5º ato: A fila para fumar
A vontade de fumar vinha desde o momento que entramos. Antes das filas da bebida, da retirada da bebida e do banheiro. Mas, estranhamente ninguém fumava lá dentro. Não havia o menor cheiro de cigarro. Não havia nenhuma luzinha laranja no raio de 100 metros. Eu estava achando isso tudo muito estranho. Estão todos bêbados, 15% da população é fumante, embora ali o percentual devesse ser maior, pois os boêmios fumam costumeiramente e mesmo assim ninguém, ninguém, ninguém fumava? Ok, a lei é dura, só se pode fumar na rua e em casa, mas mais surpreendente do que a proibição é o fato de nenhuma viva alma desobedecer a regra. O jeitinho brasileiro foi para o espaço. E agora começa o verdadeiro horror. Onde fica o fumódromo? Ali, está vendo, aquela placa escrita à mão: FUMÓDROMO. Beleza, vamos lá. Encontramos um corredorzinho que levava a uma porta para a rua. Ali um "cercadinho", feito com aquele material que usam para proteger os pedestres em relação às obras, à céu aberto (obrigado Deus, não chovia) que contava com uns 10 metros quadrados onde se aglomeravam umas 80 pessoas, cigarrinhos na boca, entre os dedos, ombro a ombro, no infortúnio de possuir um hábito inaceitável. Era impossível se mexer. Se você entrasse com o cigarro entre os dedos ele queimaria até o final sem ser possível levá-lo à boca. Dica: quando fores ao fumódromo entra com o cigarro na boca. Caso contrário, não fumarás. Para sair era mais difícil, pois as levas de fumantes não paravam de chegar e o espaço ficava cada vez menos. Preciso de mais uma bebida.
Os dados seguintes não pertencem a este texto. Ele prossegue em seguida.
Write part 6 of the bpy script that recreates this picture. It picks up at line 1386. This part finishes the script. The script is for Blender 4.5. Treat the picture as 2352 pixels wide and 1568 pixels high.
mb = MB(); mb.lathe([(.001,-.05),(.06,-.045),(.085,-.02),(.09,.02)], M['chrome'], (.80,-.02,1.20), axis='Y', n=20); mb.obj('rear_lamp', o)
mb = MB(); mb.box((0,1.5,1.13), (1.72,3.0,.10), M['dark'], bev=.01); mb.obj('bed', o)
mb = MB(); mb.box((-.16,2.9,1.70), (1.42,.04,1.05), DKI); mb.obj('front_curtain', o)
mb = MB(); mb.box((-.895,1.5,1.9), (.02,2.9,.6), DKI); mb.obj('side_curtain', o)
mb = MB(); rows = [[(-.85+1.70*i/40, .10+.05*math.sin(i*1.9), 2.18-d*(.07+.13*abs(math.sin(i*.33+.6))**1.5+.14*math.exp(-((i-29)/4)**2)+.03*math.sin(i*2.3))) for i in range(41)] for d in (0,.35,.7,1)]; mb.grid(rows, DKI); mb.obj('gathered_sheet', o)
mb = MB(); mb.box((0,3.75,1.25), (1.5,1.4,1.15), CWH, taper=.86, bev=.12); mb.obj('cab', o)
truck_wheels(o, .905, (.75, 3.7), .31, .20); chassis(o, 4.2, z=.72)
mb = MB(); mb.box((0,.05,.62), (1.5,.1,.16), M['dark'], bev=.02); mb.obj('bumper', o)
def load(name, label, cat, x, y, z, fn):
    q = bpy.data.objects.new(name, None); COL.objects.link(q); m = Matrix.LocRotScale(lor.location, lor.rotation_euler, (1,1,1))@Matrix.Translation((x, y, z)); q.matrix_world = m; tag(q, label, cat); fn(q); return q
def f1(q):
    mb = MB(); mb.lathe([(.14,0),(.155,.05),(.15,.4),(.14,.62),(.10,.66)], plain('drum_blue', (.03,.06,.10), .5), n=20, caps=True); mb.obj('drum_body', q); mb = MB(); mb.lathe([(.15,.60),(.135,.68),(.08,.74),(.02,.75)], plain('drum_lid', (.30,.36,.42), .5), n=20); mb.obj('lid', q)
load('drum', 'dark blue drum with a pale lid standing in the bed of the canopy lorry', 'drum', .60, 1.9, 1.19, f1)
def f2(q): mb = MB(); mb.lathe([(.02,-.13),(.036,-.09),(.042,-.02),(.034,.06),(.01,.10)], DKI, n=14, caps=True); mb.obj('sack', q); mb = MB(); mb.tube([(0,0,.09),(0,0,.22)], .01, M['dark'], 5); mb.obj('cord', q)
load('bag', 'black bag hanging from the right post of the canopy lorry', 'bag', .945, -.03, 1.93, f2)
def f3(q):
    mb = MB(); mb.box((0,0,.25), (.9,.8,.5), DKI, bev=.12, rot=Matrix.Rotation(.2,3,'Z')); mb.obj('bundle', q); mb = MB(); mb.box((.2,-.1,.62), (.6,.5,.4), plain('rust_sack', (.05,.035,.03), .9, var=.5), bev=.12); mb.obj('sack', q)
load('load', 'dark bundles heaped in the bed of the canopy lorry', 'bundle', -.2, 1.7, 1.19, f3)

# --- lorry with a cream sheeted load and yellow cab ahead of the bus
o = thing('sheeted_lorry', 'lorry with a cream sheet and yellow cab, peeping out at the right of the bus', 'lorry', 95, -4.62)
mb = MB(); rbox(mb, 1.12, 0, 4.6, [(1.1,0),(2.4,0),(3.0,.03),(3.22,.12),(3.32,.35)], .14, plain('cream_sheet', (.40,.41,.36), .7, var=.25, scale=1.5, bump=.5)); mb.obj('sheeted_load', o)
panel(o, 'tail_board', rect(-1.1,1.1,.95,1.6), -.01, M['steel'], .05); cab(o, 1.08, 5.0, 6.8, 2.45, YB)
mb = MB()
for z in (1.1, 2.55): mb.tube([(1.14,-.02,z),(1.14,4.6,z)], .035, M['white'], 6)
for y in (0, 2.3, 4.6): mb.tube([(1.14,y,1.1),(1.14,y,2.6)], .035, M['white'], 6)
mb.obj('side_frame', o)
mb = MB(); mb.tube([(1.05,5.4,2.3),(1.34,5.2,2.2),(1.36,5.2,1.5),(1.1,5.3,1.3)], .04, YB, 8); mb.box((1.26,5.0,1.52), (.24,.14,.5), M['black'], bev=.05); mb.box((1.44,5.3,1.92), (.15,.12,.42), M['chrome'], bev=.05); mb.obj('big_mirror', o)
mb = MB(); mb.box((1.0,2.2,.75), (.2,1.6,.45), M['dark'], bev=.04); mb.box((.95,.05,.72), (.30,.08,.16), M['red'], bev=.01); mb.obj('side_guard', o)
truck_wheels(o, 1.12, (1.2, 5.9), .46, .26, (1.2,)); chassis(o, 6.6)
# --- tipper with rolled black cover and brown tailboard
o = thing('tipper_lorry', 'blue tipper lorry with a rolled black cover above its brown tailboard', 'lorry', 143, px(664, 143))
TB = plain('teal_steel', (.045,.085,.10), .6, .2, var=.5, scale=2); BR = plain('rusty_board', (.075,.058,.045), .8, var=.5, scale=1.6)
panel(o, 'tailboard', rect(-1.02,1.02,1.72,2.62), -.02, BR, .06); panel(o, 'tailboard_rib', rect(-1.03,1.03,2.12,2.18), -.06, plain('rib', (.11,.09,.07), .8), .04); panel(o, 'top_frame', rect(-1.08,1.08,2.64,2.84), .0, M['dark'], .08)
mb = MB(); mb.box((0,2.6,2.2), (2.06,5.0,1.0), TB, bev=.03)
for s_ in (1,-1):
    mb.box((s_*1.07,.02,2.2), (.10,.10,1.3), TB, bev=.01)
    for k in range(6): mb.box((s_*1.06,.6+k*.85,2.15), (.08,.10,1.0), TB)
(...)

E o ciclo continua, fila para comprar, fila para retirar, fila para mijar, fila para fumar...
Grand finale
Mais uma dose, é claro que eu tô a fim. Fila novamente. Mas, a essa altura da madruga, com aquele exército de bêbados e com a fila para a entrada ainda colocando gente para dentro, a situação tornou-se complicada. O que era uma fila quase organizada no início da festa agora tornara-se um bloco homogêneo de cabeças à minha frente, movendo-se todas em direção à bebida, como aqueles zumbis de Walking Dead que encurralam alguém atrás de uma cerca de tela. Era a visão do inferno. A massa movimentava-se cadencialmente: cabecinhas para a esquerda, cabecinhas para a direita. Um murmúrio se elevava a partir delas, eu quase podia ouvir, em vez de "braaaains", "bebiiiiidaaaa". O apocalipse zumbi já aconteceu. E torna a acontecer. Vá numa fila, ops, numa festa em qualquer sábado desses e veja com seus olhinhos que a terra há de comer.